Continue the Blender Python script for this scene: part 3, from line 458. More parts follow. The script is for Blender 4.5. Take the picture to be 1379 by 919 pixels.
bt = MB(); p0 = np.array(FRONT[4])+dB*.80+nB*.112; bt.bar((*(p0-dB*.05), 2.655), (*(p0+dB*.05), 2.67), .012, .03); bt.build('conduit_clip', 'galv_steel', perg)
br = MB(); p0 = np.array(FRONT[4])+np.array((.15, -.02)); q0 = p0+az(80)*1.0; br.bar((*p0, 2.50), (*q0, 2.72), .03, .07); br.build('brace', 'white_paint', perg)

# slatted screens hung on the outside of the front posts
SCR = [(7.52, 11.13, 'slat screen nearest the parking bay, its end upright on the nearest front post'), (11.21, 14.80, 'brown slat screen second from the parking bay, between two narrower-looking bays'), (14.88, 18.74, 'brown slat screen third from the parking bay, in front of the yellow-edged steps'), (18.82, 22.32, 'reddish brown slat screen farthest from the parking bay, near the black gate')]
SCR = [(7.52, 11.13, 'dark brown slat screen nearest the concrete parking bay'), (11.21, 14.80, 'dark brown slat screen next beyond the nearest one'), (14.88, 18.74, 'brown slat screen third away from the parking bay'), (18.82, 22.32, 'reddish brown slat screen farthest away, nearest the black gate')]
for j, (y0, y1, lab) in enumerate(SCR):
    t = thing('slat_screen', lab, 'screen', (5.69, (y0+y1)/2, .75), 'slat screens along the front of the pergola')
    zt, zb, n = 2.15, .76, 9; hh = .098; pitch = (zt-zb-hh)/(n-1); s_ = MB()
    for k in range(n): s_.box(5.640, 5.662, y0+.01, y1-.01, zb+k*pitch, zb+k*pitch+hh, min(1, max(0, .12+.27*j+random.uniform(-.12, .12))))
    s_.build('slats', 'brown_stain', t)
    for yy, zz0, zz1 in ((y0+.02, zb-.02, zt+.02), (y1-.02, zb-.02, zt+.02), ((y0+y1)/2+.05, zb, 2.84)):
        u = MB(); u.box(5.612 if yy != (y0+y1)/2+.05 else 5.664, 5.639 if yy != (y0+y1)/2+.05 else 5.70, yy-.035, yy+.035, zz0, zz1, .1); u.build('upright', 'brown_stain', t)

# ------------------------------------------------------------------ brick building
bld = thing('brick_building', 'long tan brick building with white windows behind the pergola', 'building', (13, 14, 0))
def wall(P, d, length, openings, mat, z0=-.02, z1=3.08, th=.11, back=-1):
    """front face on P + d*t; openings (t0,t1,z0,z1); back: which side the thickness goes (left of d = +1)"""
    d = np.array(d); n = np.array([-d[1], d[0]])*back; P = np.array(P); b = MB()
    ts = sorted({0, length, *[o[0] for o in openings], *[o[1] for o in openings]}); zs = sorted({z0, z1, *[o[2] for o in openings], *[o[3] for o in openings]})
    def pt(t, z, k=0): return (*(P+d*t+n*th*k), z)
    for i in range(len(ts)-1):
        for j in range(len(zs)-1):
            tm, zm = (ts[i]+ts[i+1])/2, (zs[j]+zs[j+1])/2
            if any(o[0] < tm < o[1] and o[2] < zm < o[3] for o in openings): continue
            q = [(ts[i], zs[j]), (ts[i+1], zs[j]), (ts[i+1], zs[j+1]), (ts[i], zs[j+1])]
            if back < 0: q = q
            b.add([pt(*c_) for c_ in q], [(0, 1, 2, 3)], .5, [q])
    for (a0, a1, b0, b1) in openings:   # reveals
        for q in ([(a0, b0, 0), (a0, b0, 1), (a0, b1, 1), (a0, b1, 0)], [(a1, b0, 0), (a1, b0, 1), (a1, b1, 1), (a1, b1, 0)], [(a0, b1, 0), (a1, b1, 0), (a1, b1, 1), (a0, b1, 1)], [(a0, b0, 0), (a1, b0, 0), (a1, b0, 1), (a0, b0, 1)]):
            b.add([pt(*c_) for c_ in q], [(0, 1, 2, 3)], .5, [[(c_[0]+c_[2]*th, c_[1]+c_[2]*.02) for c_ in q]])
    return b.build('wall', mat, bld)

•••

§ **Task**:
What are the exact lines from the beginning of the material through the line containing "br = MB(); p0"? Write out those lines alone.

§ **Task response**:
Continue the Blender Python script for this scene: part 3, from line 458. More parts follow. The script is for Blender 4.5. Take the picture to be 1379 by 919 pixels.
bt = MB(); p0 = np.array(FRONT[4])+dB*.80+nB*.112; bt.bar((*(p0-dB*.05), 2.655), (*(p0+dB*.05), 2.67), .012, .03); bt.build('conduit_clip', 'galv_steel', perg)
br = MB(); p0 = np.array(FRONT[4])+np.array((.15, -.02)); q0 = p0+az(80)*1.0; br.bar((*p0, 2.50), (*q0, 2.72), .03, .07); br.build('brace', 'white_paint', perg)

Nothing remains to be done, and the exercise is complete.